Kolkata, July 3 (Inditop.com) Railways Minister Mamata Banerjee’s budget proposal for setting up a railway coach factory at Kanchrapara in West Bengal’s North 24-Parganas district was welcomed by economists and locals who felt the project, if implemented, would generate employment and give a boost to the state’s industrial sector.
“There will be employment growth. Ancillary industries will come up and a supply chain will be created,” economist and professor at the Indian Statistical Institute (ISI) Abhirup Sarkar told IANS.
Banerjee has announced that the state-of-the-art coach factory would be set up in West Bengal’s Kanchrapara-Halisahar railway complex and manufacture 500 coaches annually in a joint venture or private-public partnership model.
Sarkar said the coach factory – combined with the proposed 1,000 MW captive power plant in Purulia district’s Adra and the railway ministry’s decision to take over the wagon units of Burn Standard from the heavy industries department would help in boosting the state’s infrastructure sector.
Economist Dipankar Dasgupta, a former professor at the ISI in Delhi and Baranagar, said the coach factory will be a boon for the private sector in this time of recession.
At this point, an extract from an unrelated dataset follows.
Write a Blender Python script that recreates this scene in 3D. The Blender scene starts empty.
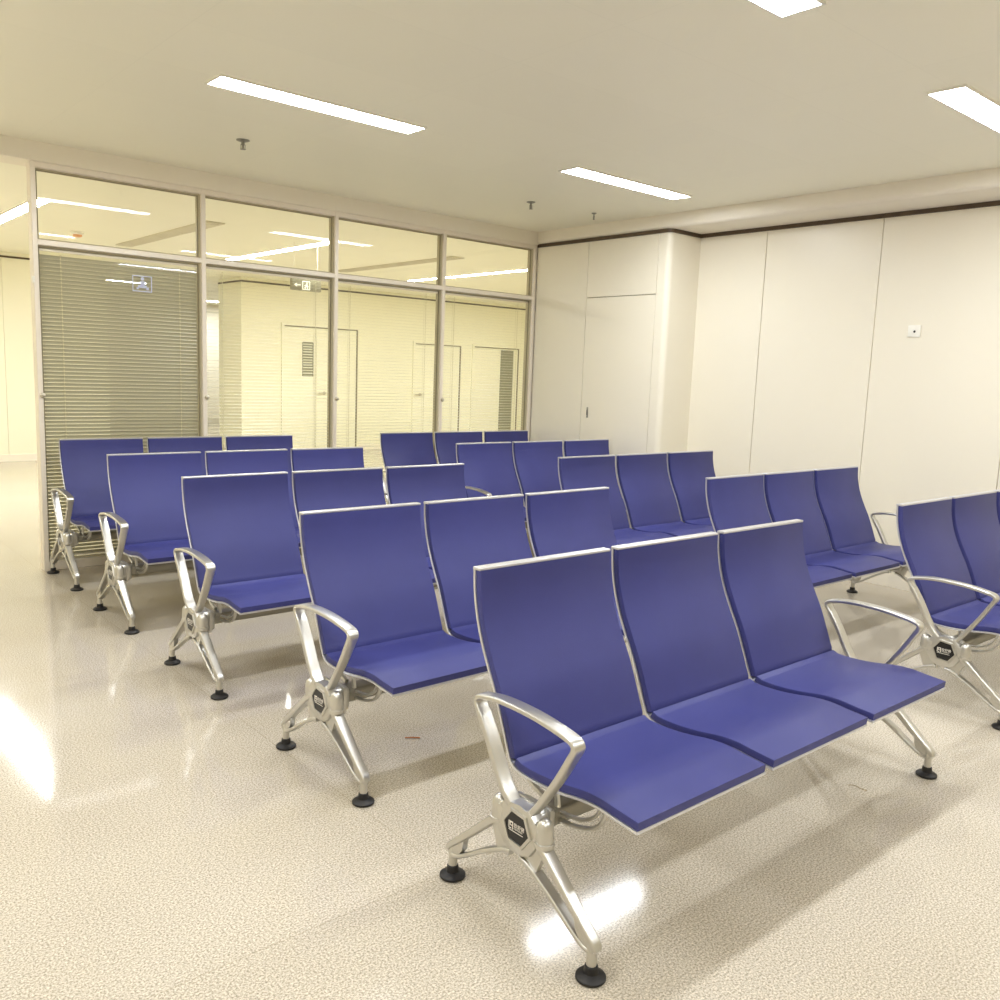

“But the minister has to first get the private sector partner and also generate the funds for the project. If she can, then it will be a marvellous thing for the private sector, which is in a bad condition because of the slowdown,” said Dasgupta, who has taught in noted universities in Japan and Canada.
There will be a lot of employment for the first one or two years during the construction phase itself, which will also be beneficial to industrial sectors like cement, iron and steel and other raw materials, he said.
“Then, once it begins operations, machineries sector will also gain. So in the short term, the project will have a great impact. However, whether the factory can be sustained or not, that’s a long term question, and only time can say,” he said.
On the power plant, Dasgupta said it will help in the development of the backward area.
Prominent Communist Party of India-Marxist (CPI-M) leader Tarit Topdar welcomed the setting up of the factory.
Topdar was an MP for 20 years from the Barrackpore constituency, which covers Kanchrapara, but lost in the recent elections.
“It’s a good first step. The intention is good,” he told IANS, but added that people will monitor the progress of the factory.
He also claimed that Banerjee had merely acted on his suggestions. “I had given her the proposal for the rail coach factory during her first stint as the railway minister in the NDA government in 2000. She could not do it then. Now she has included it in the budget,” he added.